Silva brings up the idea of “endemic fantasy” and how he wants to depict relatively normal things found throughout Colombian culture and inject them with a sense of magical realism. One example of this is Caño Cristales, a multicoloured river in the country that is utterly gorgeous to behold. This is recreated in Cris Tales as the Rainbow Lake, a lavish level that echoes the imagery of Colombia’s natural world while transporting it into a place of its own. There’s an element of romanticisation here that Silva is fully aware of, telling me he loves how Japan, US, and the UK are able to turn their cultural icons into things to be admired, and hopes Latin America can do the same in the years to come.
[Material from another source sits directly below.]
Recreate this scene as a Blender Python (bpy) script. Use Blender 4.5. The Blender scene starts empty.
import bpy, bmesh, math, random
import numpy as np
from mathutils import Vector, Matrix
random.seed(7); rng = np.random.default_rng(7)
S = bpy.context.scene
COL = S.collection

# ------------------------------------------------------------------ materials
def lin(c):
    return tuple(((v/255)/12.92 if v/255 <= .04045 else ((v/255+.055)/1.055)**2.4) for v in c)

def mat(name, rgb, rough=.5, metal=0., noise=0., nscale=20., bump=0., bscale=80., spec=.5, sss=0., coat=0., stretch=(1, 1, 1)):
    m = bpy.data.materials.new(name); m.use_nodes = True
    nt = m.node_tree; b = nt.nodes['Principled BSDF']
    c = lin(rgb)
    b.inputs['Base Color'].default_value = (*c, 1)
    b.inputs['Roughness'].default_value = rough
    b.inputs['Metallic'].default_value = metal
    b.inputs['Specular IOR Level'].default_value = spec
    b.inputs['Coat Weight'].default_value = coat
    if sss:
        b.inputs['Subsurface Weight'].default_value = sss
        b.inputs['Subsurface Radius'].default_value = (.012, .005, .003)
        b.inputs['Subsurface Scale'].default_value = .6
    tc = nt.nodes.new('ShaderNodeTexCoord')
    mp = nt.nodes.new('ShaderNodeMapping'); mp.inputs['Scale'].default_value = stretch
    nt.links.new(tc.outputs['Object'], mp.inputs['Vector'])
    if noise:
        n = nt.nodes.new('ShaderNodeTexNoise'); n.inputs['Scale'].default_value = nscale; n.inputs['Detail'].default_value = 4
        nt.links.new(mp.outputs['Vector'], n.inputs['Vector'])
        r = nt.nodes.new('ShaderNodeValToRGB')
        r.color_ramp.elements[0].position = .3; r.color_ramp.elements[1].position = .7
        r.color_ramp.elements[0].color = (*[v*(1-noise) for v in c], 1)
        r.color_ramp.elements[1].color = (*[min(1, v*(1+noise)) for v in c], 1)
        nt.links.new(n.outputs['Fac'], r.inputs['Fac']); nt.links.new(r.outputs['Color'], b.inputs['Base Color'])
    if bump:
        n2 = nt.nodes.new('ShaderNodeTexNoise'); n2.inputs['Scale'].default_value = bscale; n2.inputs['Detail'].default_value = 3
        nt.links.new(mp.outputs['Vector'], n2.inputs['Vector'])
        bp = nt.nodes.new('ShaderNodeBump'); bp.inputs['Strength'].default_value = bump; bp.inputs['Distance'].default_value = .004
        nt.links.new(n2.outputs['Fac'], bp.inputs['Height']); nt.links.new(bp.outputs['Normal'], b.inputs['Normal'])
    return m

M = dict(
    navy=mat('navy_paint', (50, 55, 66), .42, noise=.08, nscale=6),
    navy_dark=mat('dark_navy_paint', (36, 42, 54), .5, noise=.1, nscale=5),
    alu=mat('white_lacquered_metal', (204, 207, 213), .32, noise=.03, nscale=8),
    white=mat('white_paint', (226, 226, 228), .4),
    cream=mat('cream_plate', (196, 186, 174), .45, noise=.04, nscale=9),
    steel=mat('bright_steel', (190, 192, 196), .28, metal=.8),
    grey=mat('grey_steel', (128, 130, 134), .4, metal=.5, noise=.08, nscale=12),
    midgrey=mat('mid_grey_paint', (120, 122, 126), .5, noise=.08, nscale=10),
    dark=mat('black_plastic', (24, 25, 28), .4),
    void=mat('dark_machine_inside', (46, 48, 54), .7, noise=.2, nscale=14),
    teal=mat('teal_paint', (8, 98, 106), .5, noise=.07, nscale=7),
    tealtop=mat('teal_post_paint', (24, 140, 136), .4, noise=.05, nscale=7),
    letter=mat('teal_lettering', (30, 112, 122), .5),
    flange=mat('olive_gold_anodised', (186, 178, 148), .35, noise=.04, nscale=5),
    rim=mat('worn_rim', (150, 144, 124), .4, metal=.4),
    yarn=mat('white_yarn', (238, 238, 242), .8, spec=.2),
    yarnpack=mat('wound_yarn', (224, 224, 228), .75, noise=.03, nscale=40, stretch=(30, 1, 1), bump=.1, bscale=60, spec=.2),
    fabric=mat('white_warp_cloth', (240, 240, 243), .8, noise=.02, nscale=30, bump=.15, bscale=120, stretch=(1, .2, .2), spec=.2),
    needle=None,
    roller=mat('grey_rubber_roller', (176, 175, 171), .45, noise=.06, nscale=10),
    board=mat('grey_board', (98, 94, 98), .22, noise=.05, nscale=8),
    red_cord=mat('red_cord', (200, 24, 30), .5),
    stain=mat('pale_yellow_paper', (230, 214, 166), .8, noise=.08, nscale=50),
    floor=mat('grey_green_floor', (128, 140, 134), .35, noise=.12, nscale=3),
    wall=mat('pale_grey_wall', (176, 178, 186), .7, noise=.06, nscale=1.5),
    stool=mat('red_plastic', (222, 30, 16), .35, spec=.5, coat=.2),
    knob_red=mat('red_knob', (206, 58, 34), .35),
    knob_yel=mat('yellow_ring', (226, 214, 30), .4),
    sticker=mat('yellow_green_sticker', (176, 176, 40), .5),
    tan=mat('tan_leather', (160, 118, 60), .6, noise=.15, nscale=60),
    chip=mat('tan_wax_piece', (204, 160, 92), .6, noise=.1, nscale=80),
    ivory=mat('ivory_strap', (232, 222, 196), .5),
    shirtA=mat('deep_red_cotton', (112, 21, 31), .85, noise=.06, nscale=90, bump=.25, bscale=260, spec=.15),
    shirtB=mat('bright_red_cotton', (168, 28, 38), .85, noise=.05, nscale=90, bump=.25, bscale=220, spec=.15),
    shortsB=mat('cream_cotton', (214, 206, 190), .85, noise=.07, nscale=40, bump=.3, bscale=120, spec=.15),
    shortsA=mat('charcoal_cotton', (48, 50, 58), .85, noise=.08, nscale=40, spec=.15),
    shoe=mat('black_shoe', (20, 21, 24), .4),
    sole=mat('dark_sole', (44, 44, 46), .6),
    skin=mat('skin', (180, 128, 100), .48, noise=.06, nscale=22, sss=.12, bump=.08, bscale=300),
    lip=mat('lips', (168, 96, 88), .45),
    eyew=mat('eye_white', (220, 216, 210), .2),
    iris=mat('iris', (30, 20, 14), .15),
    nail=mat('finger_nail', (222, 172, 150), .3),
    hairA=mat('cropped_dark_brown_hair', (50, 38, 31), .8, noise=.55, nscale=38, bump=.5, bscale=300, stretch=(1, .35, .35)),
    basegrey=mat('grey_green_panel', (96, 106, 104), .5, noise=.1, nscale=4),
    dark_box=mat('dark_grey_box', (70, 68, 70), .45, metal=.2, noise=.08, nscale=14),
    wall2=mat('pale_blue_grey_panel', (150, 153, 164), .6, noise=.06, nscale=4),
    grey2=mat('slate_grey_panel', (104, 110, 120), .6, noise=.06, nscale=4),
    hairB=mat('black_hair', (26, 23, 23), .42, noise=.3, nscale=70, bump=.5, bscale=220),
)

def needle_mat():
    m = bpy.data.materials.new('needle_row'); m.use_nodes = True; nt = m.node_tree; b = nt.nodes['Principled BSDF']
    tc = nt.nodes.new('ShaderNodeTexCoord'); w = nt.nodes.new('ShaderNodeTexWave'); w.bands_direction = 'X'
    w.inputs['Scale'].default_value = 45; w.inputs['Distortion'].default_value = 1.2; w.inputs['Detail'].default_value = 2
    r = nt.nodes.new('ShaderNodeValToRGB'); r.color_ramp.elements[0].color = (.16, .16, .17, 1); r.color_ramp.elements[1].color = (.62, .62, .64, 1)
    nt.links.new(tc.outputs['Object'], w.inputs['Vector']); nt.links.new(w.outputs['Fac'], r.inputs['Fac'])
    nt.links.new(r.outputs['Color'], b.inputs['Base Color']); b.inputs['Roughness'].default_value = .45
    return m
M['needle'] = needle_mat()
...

“There are certain topics that come up when you talk about Latin America and when you talk about Colombia, and it’s a bit of a tiresome conversation,” Silva says. “Let’s get over that, let’s show you what we’re about. We’re not trying to put a coat of paint over who we are, it’s kind of the contrary. It’s something we admire from the US or England, cultures that have [spent] centuries working with this type of art and this type of entertainment.”

Silva finds an element of irony in the term “American” and how, technically, he is an American, but Colombian culture is pushed away in favour of something else. “When you say ‘American’, it’s super strange because we’re all Americans,” Silva states. “So it’s a little frustrating that a lot of people know about Dia de los Muertos [Day of the Dead]… and Pixar took this concept and made it so popular worldwide. It tackles this concept in such a mainstream way and I absolutely adored it. So it’s a little bit of a challenge of how do we do that ourselves? Like we know our culture, how do we romanticise it in a more mainstream way?”

It’s a mission with no immediate solution, so the only way forward is for games like Cris Tales to showcase the talent of Colombian developers, and how their culture can go far beyond the cliched depictions seen in shows like Narcos. Silva says that the game development scene in Colombia is growing, with more and more studios popping up on a regular basis, but they still exist on the fringes and are yet to have a hit to call their own. This is partially due to a market obsessed with blockbuster releases and little else, with indie experiences having far less room to succeed unless they’re discussed amongst enthusiasts and developers themselves.

“We hope that we’re also part of this Latin American Renaissance in the video game industry,” Silva says. “It’s about what we want to say to the world – we want to see what we’re capable of doing.”